Exercise requirements
Starting at the line that contains "Generate a Blender" and stopping at the line that contains "bpy.data.objects.remove(o)", transcribe every line of the material below exactly; pictures stay out.

======== Input records

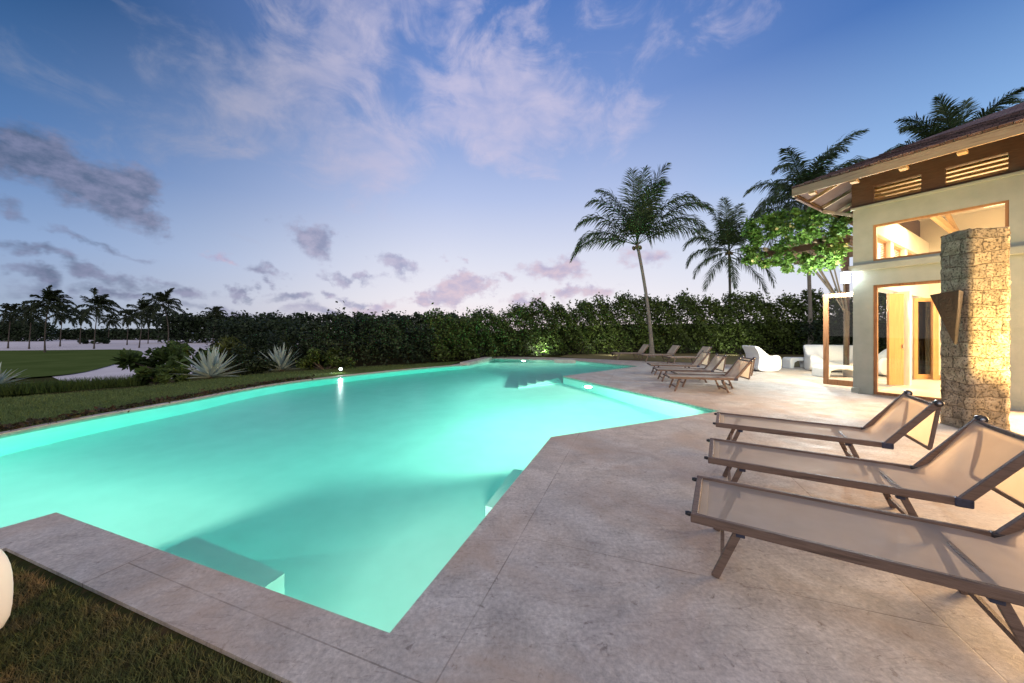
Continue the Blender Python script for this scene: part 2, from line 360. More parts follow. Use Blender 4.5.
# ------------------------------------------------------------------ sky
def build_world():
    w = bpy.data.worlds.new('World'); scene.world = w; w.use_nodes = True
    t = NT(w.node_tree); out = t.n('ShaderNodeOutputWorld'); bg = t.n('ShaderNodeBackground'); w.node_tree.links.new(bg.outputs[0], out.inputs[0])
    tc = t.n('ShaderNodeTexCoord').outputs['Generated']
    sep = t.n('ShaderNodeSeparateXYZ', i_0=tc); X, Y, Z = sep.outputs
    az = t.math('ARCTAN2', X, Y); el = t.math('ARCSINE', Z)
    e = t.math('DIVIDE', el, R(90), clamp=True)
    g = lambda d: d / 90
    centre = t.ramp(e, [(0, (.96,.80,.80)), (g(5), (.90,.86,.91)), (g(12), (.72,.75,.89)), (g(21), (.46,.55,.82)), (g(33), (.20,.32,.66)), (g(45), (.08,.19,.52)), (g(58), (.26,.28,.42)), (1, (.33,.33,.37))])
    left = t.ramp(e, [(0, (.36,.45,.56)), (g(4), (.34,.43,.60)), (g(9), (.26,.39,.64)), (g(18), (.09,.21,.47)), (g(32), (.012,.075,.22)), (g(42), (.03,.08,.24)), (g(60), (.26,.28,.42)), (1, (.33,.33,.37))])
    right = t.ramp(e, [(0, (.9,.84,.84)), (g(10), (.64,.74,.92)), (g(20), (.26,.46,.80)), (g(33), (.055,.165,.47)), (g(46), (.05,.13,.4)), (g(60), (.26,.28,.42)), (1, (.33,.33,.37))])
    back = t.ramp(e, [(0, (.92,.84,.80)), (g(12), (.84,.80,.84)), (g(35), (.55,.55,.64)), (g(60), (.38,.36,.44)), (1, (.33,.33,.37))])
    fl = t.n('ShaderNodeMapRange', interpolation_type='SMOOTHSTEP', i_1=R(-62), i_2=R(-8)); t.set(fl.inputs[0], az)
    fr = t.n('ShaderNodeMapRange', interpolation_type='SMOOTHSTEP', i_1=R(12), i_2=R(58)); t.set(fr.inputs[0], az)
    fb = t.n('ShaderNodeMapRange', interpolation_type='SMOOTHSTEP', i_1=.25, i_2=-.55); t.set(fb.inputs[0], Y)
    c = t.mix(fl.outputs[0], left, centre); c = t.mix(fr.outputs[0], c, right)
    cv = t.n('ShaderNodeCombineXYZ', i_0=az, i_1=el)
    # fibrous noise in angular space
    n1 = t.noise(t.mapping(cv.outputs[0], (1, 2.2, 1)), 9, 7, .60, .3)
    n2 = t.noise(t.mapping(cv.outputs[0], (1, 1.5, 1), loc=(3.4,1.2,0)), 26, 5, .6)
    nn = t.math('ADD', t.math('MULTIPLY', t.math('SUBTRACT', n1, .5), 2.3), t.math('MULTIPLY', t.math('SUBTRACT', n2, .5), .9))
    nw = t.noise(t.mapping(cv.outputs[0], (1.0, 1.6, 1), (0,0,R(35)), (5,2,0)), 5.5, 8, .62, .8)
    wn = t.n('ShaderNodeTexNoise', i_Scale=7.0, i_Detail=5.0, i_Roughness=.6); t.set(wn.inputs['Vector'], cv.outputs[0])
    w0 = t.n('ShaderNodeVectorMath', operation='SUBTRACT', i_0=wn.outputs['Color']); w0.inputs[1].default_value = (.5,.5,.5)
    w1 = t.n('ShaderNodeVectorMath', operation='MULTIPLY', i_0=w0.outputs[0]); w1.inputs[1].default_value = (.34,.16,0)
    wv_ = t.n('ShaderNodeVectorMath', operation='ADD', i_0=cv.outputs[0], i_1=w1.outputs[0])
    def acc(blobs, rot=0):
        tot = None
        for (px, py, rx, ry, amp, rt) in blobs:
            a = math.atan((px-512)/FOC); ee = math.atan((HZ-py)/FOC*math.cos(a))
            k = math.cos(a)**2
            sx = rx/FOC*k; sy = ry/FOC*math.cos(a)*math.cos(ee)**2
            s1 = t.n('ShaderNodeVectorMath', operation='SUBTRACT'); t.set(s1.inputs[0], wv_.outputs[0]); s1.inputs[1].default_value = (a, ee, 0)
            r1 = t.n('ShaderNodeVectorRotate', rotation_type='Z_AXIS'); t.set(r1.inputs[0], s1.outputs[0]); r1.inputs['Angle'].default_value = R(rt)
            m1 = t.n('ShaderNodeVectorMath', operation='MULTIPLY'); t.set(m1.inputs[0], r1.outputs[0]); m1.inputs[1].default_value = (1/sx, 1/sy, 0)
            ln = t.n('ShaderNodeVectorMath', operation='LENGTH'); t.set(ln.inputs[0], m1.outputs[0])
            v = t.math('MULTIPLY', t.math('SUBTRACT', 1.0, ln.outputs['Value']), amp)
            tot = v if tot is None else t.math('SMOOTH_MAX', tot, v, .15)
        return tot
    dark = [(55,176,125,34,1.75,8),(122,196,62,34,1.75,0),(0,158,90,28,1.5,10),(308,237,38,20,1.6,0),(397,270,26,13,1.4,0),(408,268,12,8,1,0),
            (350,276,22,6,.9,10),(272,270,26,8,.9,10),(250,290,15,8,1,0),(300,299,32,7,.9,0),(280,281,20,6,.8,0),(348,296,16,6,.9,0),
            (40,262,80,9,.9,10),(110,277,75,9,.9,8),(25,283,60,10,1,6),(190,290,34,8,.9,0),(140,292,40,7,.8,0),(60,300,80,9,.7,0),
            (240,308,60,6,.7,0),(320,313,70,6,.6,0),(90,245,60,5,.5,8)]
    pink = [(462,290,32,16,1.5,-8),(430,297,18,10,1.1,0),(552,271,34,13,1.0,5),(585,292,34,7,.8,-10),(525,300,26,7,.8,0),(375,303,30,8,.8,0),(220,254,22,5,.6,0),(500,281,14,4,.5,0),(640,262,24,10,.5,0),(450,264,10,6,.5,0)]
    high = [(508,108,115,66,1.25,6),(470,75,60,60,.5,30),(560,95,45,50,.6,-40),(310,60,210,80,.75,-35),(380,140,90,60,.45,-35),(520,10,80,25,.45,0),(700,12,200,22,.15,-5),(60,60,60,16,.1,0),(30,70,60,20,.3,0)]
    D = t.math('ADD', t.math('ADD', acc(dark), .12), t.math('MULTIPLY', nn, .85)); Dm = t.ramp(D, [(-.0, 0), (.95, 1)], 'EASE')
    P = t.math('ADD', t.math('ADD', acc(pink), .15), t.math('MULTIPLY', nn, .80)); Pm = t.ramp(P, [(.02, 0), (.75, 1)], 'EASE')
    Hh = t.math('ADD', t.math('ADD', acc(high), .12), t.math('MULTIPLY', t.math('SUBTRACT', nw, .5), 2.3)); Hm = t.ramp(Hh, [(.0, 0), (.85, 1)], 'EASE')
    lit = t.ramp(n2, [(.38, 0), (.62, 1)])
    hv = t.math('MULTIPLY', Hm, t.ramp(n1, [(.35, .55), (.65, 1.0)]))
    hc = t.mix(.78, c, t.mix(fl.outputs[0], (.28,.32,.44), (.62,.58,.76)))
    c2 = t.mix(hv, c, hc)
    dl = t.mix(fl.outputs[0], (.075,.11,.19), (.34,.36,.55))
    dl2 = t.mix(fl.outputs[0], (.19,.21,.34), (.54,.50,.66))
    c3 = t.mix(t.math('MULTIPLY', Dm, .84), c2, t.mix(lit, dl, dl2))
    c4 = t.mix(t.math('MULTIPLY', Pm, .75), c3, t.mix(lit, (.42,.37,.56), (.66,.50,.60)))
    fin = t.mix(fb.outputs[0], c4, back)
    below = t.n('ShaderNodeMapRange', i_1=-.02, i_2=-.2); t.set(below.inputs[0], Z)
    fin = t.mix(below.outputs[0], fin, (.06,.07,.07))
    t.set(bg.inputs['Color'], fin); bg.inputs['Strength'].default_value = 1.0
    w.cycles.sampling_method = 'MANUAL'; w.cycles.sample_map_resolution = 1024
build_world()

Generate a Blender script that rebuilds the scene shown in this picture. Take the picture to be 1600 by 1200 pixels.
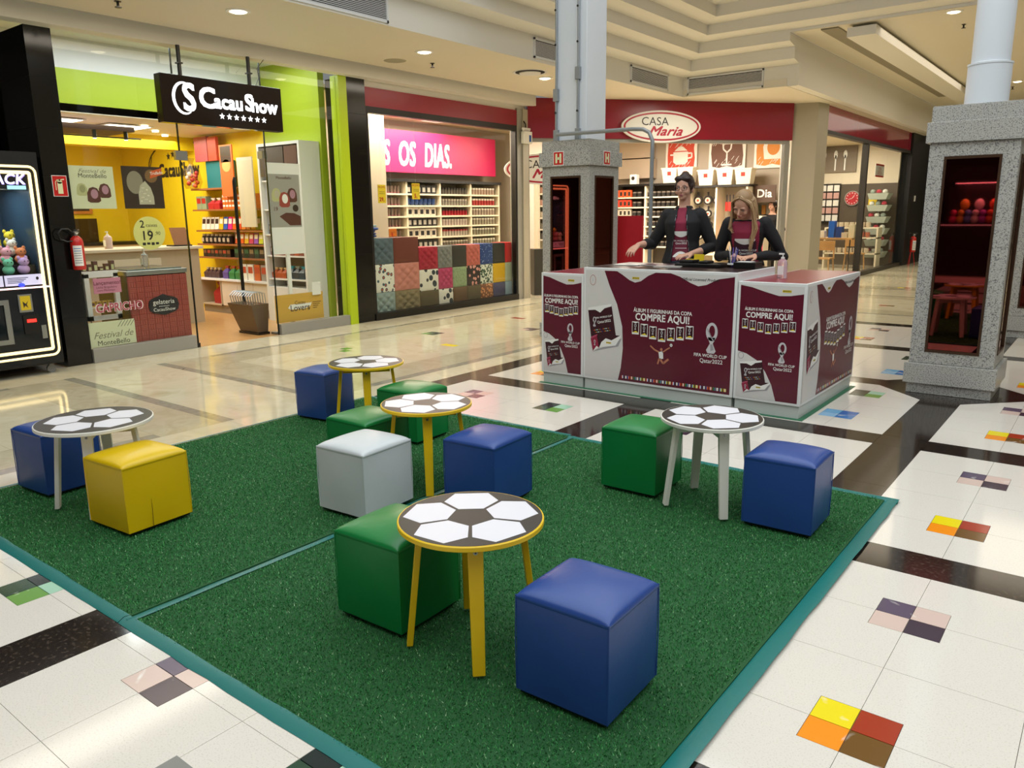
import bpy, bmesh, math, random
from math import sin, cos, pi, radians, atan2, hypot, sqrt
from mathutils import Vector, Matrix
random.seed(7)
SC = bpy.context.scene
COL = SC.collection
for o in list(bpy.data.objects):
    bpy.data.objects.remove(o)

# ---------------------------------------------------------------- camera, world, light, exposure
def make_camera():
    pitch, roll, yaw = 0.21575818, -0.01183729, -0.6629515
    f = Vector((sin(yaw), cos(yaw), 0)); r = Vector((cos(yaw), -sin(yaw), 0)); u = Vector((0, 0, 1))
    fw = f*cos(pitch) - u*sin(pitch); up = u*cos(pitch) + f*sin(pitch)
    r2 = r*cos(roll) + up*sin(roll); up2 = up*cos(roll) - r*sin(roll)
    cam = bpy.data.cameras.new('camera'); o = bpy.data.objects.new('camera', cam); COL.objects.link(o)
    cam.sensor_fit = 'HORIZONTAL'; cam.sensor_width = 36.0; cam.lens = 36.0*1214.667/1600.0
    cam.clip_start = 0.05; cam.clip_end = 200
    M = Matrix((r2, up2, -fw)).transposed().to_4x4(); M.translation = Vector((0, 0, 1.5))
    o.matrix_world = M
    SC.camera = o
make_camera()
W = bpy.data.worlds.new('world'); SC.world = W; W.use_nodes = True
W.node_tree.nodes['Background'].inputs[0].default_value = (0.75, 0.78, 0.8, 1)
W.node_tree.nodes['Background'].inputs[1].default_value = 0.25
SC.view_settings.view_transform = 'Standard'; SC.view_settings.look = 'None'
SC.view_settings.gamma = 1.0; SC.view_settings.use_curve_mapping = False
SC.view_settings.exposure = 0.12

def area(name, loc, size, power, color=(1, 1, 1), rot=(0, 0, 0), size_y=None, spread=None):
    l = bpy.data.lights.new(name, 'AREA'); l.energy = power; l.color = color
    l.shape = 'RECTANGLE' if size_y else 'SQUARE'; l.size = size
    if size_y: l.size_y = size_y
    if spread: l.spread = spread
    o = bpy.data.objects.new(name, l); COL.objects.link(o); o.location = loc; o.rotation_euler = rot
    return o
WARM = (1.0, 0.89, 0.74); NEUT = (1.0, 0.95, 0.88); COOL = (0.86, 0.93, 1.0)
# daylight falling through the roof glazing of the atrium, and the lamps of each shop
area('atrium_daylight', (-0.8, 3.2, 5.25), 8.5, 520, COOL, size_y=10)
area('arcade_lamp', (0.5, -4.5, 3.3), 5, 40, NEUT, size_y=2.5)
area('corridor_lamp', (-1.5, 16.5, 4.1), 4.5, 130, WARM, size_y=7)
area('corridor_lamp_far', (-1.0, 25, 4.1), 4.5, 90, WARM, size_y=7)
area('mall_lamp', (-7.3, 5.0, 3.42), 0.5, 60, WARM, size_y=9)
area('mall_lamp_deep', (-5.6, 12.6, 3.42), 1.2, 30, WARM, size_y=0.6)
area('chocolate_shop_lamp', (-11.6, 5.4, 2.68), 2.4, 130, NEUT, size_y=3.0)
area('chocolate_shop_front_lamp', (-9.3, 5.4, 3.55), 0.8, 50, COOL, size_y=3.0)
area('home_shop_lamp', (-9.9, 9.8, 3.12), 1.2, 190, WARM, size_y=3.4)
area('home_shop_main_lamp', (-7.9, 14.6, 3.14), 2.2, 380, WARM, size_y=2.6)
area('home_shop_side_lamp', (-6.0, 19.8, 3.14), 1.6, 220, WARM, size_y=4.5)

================

The solution
Generate a Blender script that rebuilds the scene shown in this picture. Take the picture to be 1600 by 1200 pixels.
import bpy, bmesh, math, random
from math import sin, cos, pi, radians, atan2, hypot, sqrt
from mathutils import Vector, Matrix
random.seed(7)
SC = bpy.context.scene
COL = SC.collection
for o in list(bpy.data.objects):
    bpy.data.objects.remove(o)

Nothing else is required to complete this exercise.